THE TASK |
Extract all lines containing "else".

★ ★ ★

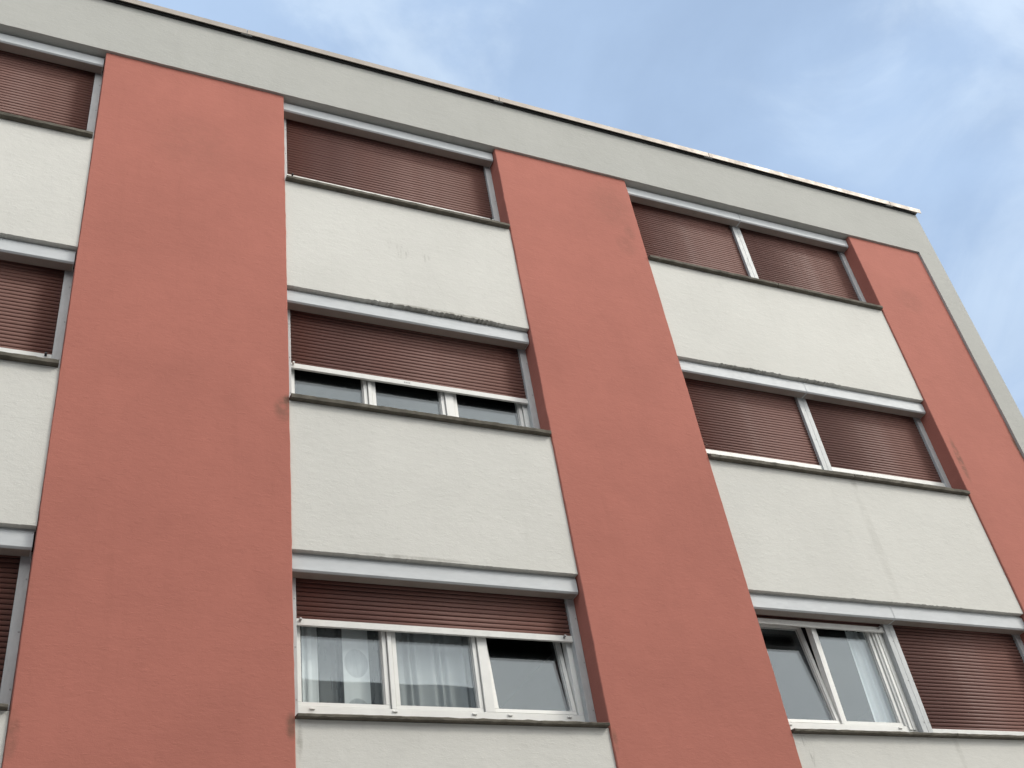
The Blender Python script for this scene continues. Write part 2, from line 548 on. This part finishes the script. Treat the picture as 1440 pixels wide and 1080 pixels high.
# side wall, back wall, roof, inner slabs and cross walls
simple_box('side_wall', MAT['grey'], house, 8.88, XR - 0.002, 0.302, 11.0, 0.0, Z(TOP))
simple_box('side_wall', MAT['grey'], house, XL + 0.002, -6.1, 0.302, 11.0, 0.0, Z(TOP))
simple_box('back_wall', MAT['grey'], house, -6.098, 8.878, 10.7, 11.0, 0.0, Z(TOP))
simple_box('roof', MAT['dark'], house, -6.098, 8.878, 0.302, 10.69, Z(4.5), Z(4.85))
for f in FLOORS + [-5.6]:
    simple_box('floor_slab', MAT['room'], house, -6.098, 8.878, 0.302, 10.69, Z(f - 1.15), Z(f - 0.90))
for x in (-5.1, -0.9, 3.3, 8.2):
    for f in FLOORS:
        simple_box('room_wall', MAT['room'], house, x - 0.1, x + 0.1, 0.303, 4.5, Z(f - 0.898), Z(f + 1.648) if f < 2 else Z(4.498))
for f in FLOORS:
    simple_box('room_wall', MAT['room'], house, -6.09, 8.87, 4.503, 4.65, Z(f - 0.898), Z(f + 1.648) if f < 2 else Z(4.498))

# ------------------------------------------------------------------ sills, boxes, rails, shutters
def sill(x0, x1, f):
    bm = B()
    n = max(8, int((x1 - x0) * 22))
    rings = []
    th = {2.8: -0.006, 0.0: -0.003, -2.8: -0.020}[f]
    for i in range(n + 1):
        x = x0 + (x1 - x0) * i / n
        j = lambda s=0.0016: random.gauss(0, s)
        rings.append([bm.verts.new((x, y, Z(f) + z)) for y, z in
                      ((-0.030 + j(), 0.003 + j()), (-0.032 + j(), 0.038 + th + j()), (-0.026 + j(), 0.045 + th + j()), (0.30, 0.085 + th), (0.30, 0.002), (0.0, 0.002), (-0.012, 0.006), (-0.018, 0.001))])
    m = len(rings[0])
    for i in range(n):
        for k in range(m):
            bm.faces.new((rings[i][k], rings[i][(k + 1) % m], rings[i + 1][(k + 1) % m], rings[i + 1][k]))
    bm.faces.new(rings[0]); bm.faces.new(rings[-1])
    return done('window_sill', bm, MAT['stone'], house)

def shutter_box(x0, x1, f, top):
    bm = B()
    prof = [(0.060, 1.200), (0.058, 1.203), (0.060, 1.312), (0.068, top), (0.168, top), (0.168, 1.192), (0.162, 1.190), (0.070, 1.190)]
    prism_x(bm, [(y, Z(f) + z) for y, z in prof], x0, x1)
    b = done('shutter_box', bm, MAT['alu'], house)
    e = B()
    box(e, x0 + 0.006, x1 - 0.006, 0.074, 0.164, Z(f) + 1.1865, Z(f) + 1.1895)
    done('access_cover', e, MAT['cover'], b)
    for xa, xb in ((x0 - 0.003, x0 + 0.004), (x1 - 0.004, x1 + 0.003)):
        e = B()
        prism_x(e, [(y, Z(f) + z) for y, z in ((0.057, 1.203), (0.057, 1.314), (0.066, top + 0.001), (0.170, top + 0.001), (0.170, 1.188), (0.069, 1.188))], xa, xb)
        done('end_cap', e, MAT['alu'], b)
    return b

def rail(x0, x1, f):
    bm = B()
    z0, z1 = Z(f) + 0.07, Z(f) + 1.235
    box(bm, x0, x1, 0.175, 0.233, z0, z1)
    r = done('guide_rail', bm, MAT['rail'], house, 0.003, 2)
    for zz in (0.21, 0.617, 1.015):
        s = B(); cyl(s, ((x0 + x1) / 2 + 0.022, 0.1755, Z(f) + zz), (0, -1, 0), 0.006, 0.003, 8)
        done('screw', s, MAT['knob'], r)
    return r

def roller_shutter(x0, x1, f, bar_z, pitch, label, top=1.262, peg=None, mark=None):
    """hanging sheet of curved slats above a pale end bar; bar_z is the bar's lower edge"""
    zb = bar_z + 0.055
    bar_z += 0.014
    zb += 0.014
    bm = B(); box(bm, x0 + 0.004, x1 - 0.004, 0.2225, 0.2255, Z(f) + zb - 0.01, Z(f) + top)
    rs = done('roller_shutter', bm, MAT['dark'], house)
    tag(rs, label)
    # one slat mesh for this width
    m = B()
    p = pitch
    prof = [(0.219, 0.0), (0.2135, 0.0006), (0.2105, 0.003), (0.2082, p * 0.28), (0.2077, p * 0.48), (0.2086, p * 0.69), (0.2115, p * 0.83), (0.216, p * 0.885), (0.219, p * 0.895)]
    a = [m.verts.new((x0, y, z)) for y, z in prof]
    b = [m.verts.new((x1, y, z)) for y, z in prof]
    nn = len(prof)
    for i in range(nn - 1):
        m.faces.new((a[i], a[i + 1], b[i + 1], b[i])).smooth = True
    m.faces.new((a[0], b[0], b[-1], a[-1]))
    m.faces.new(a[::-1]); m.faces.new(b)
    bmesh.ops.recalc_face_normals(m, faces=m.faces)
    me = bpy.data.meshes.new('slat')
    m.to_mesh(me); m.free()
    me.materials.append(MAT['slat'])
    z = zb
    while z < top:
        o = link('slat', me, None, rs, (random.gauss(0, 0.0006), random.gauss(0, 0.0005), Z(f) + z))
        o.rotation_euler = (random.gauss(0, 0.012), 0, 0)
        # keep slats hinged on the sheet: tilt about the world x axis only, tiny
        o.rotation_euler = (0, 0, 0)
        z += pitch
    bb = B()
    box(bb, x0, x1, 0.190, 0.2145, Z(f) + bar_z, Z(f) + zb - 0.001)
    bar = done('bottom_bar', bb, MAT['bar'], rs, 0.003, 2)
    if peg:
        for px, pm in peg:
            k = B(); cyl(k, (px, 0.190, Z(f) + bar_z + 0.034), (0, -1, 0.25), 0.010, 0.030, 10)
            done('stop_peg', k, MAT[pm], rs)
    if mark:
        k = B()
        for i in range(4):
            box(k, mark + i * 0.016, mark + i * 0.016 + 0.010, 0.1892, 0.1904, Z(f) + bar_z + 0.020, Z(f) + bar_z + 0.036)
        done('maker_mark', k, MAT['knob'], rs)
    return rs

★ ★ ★

REPLY |
        simple_box('room_wall', MAT['room'], house, x - 0.1, x + 0.1, 0.303, 4.5, Z(f - 0.898), Z(f + 1.648) if f < 2 else Z(4.498))
    simple_box('room_wall', MAT['room'], house, -6.09, 8.87, 4.503, 4.65, Z(f - 0.898), Z(f + 1.648) if f < 2 else Z(4.498))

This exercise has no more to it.